How about - an educational opportunity? The magazines are all published by Conde Nast, and the company is reportedly partnering with colleges and universities to create a new program that will use its magazines as a framework for higher education.

Conde Nast’s already operates the Conde Nast College of Fashion and Design in London, which draws heavily on editors and writers from Vogue and other publications.

“The access we’ve got to lecturers, journalists would be very good, and to the fashion and decorating industry made it a very natural brand extension,” says Nicholas Coleridge, president of Conde Nast International, in a video on the college’s website.

This latest brand extension into education will be a partnership with University Ventures. “We are an investment from focused on building highly innovative high quality university programs,” says Daniel Pianko, managing director of University Ventures.

It’s too early to define exactly how the partnership will play out, says Pianko, “but we’ll take the best minds from top magazine and editorial talent and combine that with top tier universities.”

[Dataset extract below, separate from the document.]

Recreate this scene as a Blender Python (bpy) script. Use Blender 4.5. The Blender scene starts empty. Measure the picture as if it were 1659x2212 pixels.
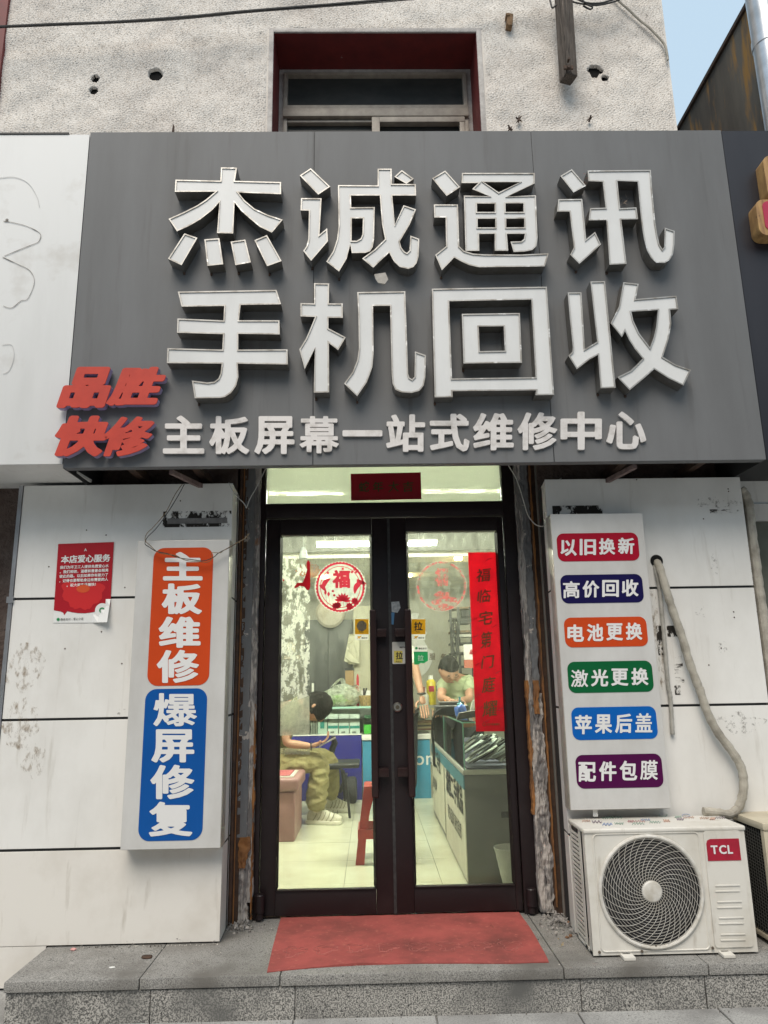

What will top magazine talent teach?  Maybe how to write a captivating profile of a golfer with Golf Digest senior editor Peter Finch? Or perhaps, a lecture on selling ads for chairs in Architectural Digest?

Whatever the class offerings may look like, David Longanecker, president of the Western Interstate Commission for Higher Education, says the quality of any new program should be evaluated by an outside entity. “If the provider is also the evaluator, there’s really the potential of the fox in the henhouse. So I think you really need to have some capacity for external validation beyond the provider,” says Longanecker.  

Conde Nast and University Ventures hopes to launch its new program by the fall of 2015.